Teachers across the Antelope Valley in Southern California gathered for a day at NASA Armstrong Flight Research Center to learn about three concepts: circuits, coding and robotics.

About 25 teachers attended the Educational Technology Institute and saw firsthand the current research projects taking place at Armstrong and how they relate to the three concepts.

It is no secret that the journey of a NASA employee begins inside the classroom. The Office of STEM Engagement (OSTEM) at Armstrong, is doing its part by providing NASA resources and materials to local teachers in the areas of STEM.

OSTEM holds a variety of NASA workshops and webinars for formal and informal teachers each year around the subjects of science, technology, engineering and math. The Educational Technology Institute marked the first time OSTEM decided to invite teachers to Armstrong’s main center at Edwards Air Force Base for an all-day event since the days of the Apollo 40th anniversary.

NASA Armstrong’s Chief of Maintance, Tom Grindle, gives a hangar tour to a group of teachers.

A portion of the day was dedicated to NASA’s first all-electric X-plane the X-57 Maxwell based at Armstrong. Claudia Herrera, mod 4 deputy chief engineer, of the X-57 shared with the group the mechanisms of the plane and the testing behind its power distribution system and its circuits.

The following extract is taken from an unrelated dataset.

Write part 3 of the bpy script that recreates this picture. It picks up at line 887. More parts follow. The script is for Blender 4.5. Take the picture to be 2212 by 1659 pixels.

The X-57 conversation connected with the course on circuit training, which was the favored topic among participants.

“The circuit training is hands-on, and we can go through this step-by-step with the kids really easily. I am going to need to do circuits especially since it is part of our testing,” said Kristin Deckner, fifth grade teacher at Golden Poppy Elementary.

Barbara Buckner, Armstrong’s educator professional development specialist, demonstrated how to easily create a paper circuit with simple tools teachers may purchase without breaking the bank for their classrooms. Teachers also participated in a group exercise to learn how our bodies are able to create a circuit. Participants held hands to form a human circuit to light up an electric ball. Since our bodies consist of nearly 60 percent water, participants were able to carry the electricity, an easy fun task for students to engage in the classroom.

Teacher Kristen Deckner learns how to build a Remote Manipulator (Robotic) Arm during the Educational Technology Institute hosted by NASA Armstrong’s Office of STEM Engagement.

“I have done a lot of Barbie’s seminars, and I brought a lot of things she has taught us and demonstrated to the classroom,” continued Deckner.

Other discussions and activities included the Engineering Design Process, coding and programming, building a Styrofoam robotic arm, a demonstration of the Aeronautics Augmented Reality app, and a tour of Life Support and NASA Armstrong’s F-15 Hangar.